The 12,000 acre-feet is an annual allocation, and the costs the county would owe reflects the infrastructure maintained and built over the past 47 years, said Ray Stokes of the Central Coast Water Authority (CCWA), which operates the pipeline from Cachuma to the South Coast. Stokes said it’s something they’ve pursued over the years, though not recently because of a lawsuit between his agency and the county.

Whether the water would be available next year, of course, depends on whether it continues to rain or not. Stokes noted that the major reservoirs for this area, Oroville and San Luis, are both full and could last through maybe two years of drought.

Drake noted that water rights on parcels are based on historic use, pre-existing agreements, and past legal judgments in some cases. “The District’s water supply and policies are not an impediment to development within the District, and the District currently projects being able to issue new water allocations by the end of this year,” Drake stated.

Agricultural Lands to Housing

Goleta received its second Housing Element review letter from the state housing department on March 20, which is five pages compared to the first review of 12 pages. The state housing agency had warned at the outset it can take three to four revisions to pass scrutiny and become certified.

In its review, state housing also considered a letter from Brownstein Hyatt Farber Schreck, a national law firm that absorbed the Santa Barbara firm Hatch & Parent in 2007, a big player in the local State Water universe. Brownstein attorney Beth Collins gives 20 pages of examples refuting Goleta’s asserted potential for development on underutilized and non-vacant parcels, or any streamlined processing of permits. She cited the lengthy nine-year approval process for Brownstein client Heritage Ridge, which received approval earlier this month.

Goleta Planning Director Peter Imhof | Credit: Paul Wellman (file)

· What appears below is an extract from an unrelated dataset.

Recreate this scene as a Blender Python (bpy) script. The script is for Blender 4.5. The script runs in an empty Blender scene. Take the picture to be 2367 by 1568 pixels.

Brownstein also represents the Shelby project, across Glen Annie Road from the golf course. Zoned agricultural like the golf club, Shelby proposed 60 homes on its 14 acres in 2005 but fell short due to a lack of water. According to Goleta Councilmember Stuart Kasdin, Collins stated that if water became available, Shelby would consider increased densities and also development under the builder’s remedy.

Goleta’s planning director, Peter Imhof, seemed sanguine about the state’s demands. “The State is asking for more information,” he replied in an email, while planning staff was determining “how best to meet the requests.” About half of Goleta’s Housing Element is on non-vacant sites, as Collins had pointed out, and the state asks for more information that existing uses won’t preclude or impede housing development.

For similar reasons, the county removed the Magnolia and Turnpike shopping centers from this round of the Housing Element, judging that the state was unlikely to accept it on face value, even with owner buy-in, because in some instances the land leases went beyond the eight-year Housing Element time frame.

What’s Next?

The county Housing Element updates and map will be released March 31, and the Board of Supervisors will discuss the item on April 4. In the meantime, the planning department will be “working furiously” on the programmatic environmental impact report and to prepare the number of programs which will also need the supes’ approval with the final Housing Element draft.

In the summer, the county will hold two workshops, for North and South County, to receive public comment on the environmental report and document changes. After another round of state review, the county could have a final draft ready for adoption in winter 2023, and all proposed rezones must be completed by February 2024.